On 26th July we had the pleasure of hosting a virtual discussion on the price of solar with MPs from Kenya, as part of our Parliamentary Action on Renewable Energy (PARE) series. We were joined by Paddy Padmanathan, the CEO of ACWA Power, a major renewable energy developer, who provided useful insights for the Kenyan legislators in attendance.


Mr Padmanathan gave an overview of the renewable energy sector, emphasising the affordability of renewable energy as the cheapest source of energy. Paddy Padmanathan gave details on how costs can be brought down, as this is a major concern for parliamentarians in Kenya and much of Africa. He spoke of construction costs, operational costs and financing capital as key areas that contribute to the cost of energy. The price of renewables will continue to go down because of advances in technology. He mentioned, as an example of technological advance, the fact that ACWA Power now uses automated cleaning of PV panels, which makes it easier to maintain the panels and enables them to capture more energy.


ACWA Power provides renewable energy to Ethiopia for 2.54 cents per KWh, an unprecedentedly low cost in Africa.
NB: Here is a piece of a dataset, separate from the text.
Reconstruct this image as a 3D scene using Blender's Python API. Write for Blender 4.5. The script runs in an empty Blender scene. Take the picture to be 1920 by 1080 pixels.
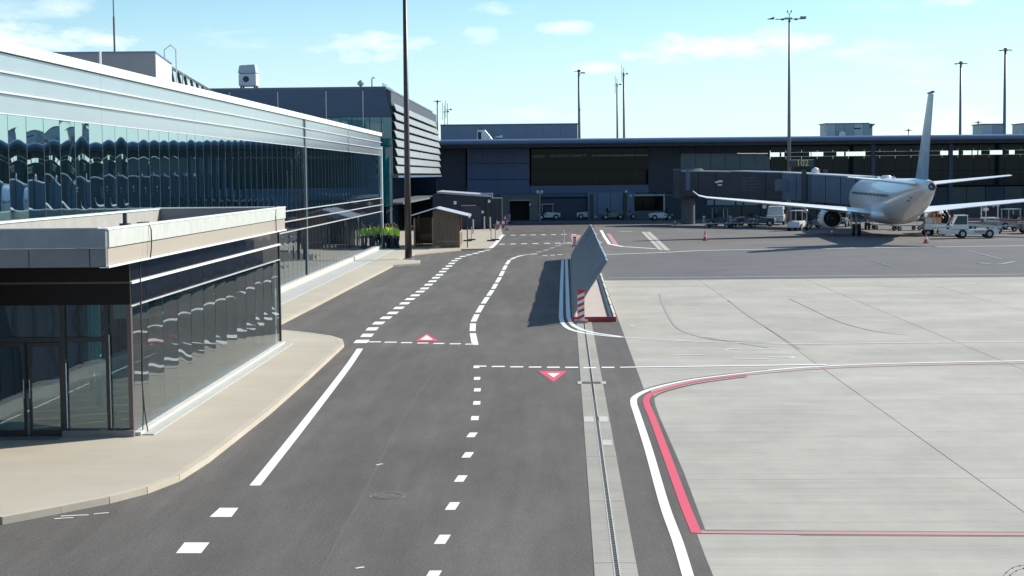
import bpy, bmesh, math, random
from mathutils import Matrix, Vector, noise
random.seed(7)
sc = bpy.context.scene
COL = sc.collection
R = math.radians

# ------------------------------------------------------------------ camera
CAMH = 5.6; FPX = 3000.0; YAW = math.atan(75/3000); PITCH = math.atan(212.6/3000); ROLL = -0.010
cam_d = bpy.data.cameras.new('camera'); cam = bpy.data.objects.new('camera', cam_d); COL.objects.link(cam)
cam_d.sensor_width = 36; cam_d.lens = 36*FPX/1920; cam_d.clip_end = 6000; cam_d.clip_start = 0.2
CM = Matrix.Rotation(YAW, 4, 'Z') @ Matrix.Rotation(R(90)-PITCH, 4, 'X') @ Matrix.Rotation(ROLL, 4, 'Z')
cam.matrix_world = Matrix.Translation((0, 0, CAMH)) @ CM
sc.camera = cam
HD = Vector((-math.sin(YAW), math.cos(YAW), 0)); RT = Vector((math.cos(YAW), math.sin(YAW), 0))

# ------------------------------------------------------------------ light
SUN_DIR = Vector((0.80, 0.52, 0)).normalized()      # where the sun stands, on the ground plane
SUN_EL = R(33)
world = bpy.data.worlds.new('World'); sc.world = world; world.use_nodes = True
SUN_STR = 4.6; SKY_STR = 0.105; EXPO = 0.62
sun_d = bpy.data.lights.new('sun', 'SUN'); sun_d.energy = SUN_STR; sun_d.angle = R(0.5); sun_d.color = (1.0, .93, .81)
sun = bpy.data.objects.new('sun', sun_d); COL.objects.link(sun)
sv = Vector((SUN_DIR.x*math.cos(SUN_EL), SUN_DIR.y*math.cos(SUN_EL), math.sin(SUN_EL)))
sun.rotation_euler = sv.to_track_quat('Z', 'Y').to_euler(); sun.location = (60, 40, 60)
sc.view_settings.view_transform = 'Standard'; sc.view_settings.look = 'None'
sc.view_settings.exposure = EXPO; sc.view_settings.gamma = 1; sc.view_settings.use_curve_mapping = False

def build_world():
    nt = world.node_tree; N = nt.nodes; L = nt.links; N.clear()
    out = N.new('ShaderNodeOutputWorld'); bg = N.new('ShaderNodeBackground'); bg.inputs[1].default_value = SKY_STR
    sky = N.new('ShaderNodeTexSky'); sky.sky_type = 'NISHITA'; sky.sun_disc = False
    sky.sun_elevation = SUN_EL; sky.sun_rotation = math.atan2(SUN_DIR.x, SUN_DIR.y)
    sky.altitude = 0; sky.air_density = 1.0; sky.dust_density = 0.5; sky.ozone_density = 1.6
    tint = N.new('ShaderNodeMix'); tint.data_type = 'RGBA'; tint.blend_type = 'MULTIPLY'; tint.inputs[0].default_value = 1
    tint.inputs[7].default_value = (0.62, 0.86, 0.97, 1)
    L.new(sky.outputs[0], tint.inputs[6])
    tc = N.new('ShaderNodeTexCoord')
    # broken small clouds everywhere low in the sky
    mp = N.new('ShaderNodeMapping'); mp.inputs['Scale'].default_value = (3.2, 3.2, 15.0); mp.inputs['Location'].default_value = (3.1, 1.7, 0.35)
    L.new(tc.outputs['Generated'], mp.inputs[0])
    nz = N.new('ShaderNodeTexNoise'); nz.inputs['Scale'].default_value = 2.4; nz.inputs['Detail'].default_value = 8; nz.inputs['Roughness'].default_value = .58
    L.new(mp.outputs[0], nz.inputs['Vector'])
    cr = N.new('ShaderNodeMapRange'); cr.inputs[1].default_value = .60; cr.inputs[2].default_value = .80; cr.inputs[4].default_value = .45
    L.new(nz.outputs[0], cr.inputs[0])
    # fine noise that frays the individual clouds
    mp2 = N.new('ShaderNodeMapping'); mp2.inputs['Scale'].default_value = (1, 1, 2.6)
    L.new(tc.outputs['Generated'], mp2.inputs[0])
    nf = N.new('ShaderNodeTexNoise'); nf.inputs['Scale'].default_value = 26; nf.inputs['Detail'].default_value = 7; nf.inputs['Roughness'].default_value = .62
    L.new(mp2.outputs[0], nf.inputs['Vector'])
    total = cr.outputs[0]
    def m(op, a, b=None):
        n = N.new('ShaderNodeMath'); n.operation = op
        for i, v in enumerate((a, b)):
            if v is None: continue
            if isinstance(v, (int, float)): n.inputs[i].default_value = v
            else: L.new(v, n.inputs[i])
        return n.outputs[0]
    sep = N.new('ShaderNodeSeparateXYZ'); L.new(tc.outputs['Generated'], sep.inputs[0])
    az = m('ARCTAN2', sep.outputs[0], sep.outputs[1]); el = m('ARCSINE', sep.outputs[2])
    def cloud(u, v, su, sv_, amp, flat=0):
        d = CM @ Vector(((u-960)/FPX, -(v-540)/FPX, -1)).normalized()
        a0 = math.atan2(d.x, d.y); e0 = math.asin(d.z)
        dx = m('DIVIDE', m('SUBTRACT', az, a0), su/FPX); dy = m('DIVIDE', m('SUBTRACT', el, e0), sv_/FPX)
        rr = m('ADD', m('MULTIPLY', dx, dx), m('MULTIPLY', dy, dy))
        g = m('SUBTRACT', 1.0, rr)
        g = m('ADD', g, m('MULTIPLY', m('SUBTRACT', nf.outputs[0], .5), 5.6))
        g = m('MULTIPLY', g, 0.55*amp)
        n = N.new('ShaderNodeClamp'); L.new(g, n.inputs[0]); n.inputs[2].default_value = amp
        return n.outputs[0]
    for c in [(700, 88, 105, 28, .9), (1235, 95, 85, 30, 1.), (1350, 88, 110, 26, .8), (1480, 75, 80, 32, .8), (1055, 55, 55, 14, .6), (905, 68, 40, 18, .6),
              (935, 18, 50, 14, .5), (90, 78, 150, 30, 1.), (1755, 4, 65, 12, .7), (590, 92, 34, 12, .6), (1120, 128, 60, 12, .5), (60, 12, 130, 22, .5), (1010, 215, 90, 14, .35), (1650, 10, 100, 12, .3), (-250, 60, 180, 35, .8), (2150, 60, 160, 30, .8), (2500, 110, 220, 30, .7)]:
        total = m('MAXIMUM', total, cloud(*c))
    # pale haze towards the horizon
    hz = N.new('ShaderNodeMapRange'); hz.inputs[1].default_value = 0.0; hz.inputs[2].default_value = 0.12; hz.inputs[3].default_value = .72; hz.inputs[4].default_value = 0.0
    L.new(sep.outputs[2], hz.inputs[0])
    mixh = N.new('ShaderNodeMix'); mixh.data_type = 'RGBA'; mixh.inputs[7].default_value = (5.9, 7.1, 7.5, 1)
    L.new(hz.outputs[0], mixh.inputs[0]); L.new(tint.outputs[2], mixh.inputs[6])
    mix = N.new('ShaderNodeMix'); mix.data_type = 'RGBA'; mix.inputs[7].default_value = (8.8, 8.8, 8.9, 1)
    L.new(m('MULTIPLY', total, .82), mix.inputs[0]); L.new(mixh.outputs[2], mix.inputs[6])
    L.new(mix.outputs[2], bg.inputs[0]); L.new(bg.outputs[0], out.inputs[0])
build_world()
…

It is developing two projects with a fixed price delivery of energy for 20 years with a 15-18 month construction time, requiring a 250 million investment. The contract with the government of Ethiopia contemplates a penalty if ACWA Power is unable to deliver the amount of energy promised. Risk allocation between the public sector and the private sector is key. The government agrees to purchase the energy and to assume the foreign currency risk, while the company assumes the risk of delivery, construction, availability and for the lifetime of the asset. The government only pays for what is produced and used. Mr. Padmanathan emphasised that ACWA Power has a vested interest in keeping the costs low, as unaffordable energy results in losses for both sides. Nicholas Dunlop, Secretary General of the Climate Parliament, seeked clarification on whether subsidies are required from the government to get cheaper prices. Paddy Padmanathan stated that there are no subsidies whatsoever. Costs do vary because of two factors: the cost of land and the solar resource itself.


During the discussion with the parliamentarians, questions and points were raised in relation to capacity building, how to make renewable energy more accessible and how policies and regulations can facilitate the deployment of large-scale renewable energy projects. Mr. Padmanathan raised the point that success in countries such as Morocco and Saudi Arabia was due to the establishment of a separate government agency, set up specifically for working on a transition to renewable energy.


To close the discussion Nicholas Dunlop displayed a graphic of the globe to show that the 1% of the world that is currently uninhabitable due to climatic conditions is anticipated to increase to 19% by 2070, with Kenya expected to be severely impacted. Hence it is all the more important for legislators to use their position and work collaboratively to advance the renewable energy agenda.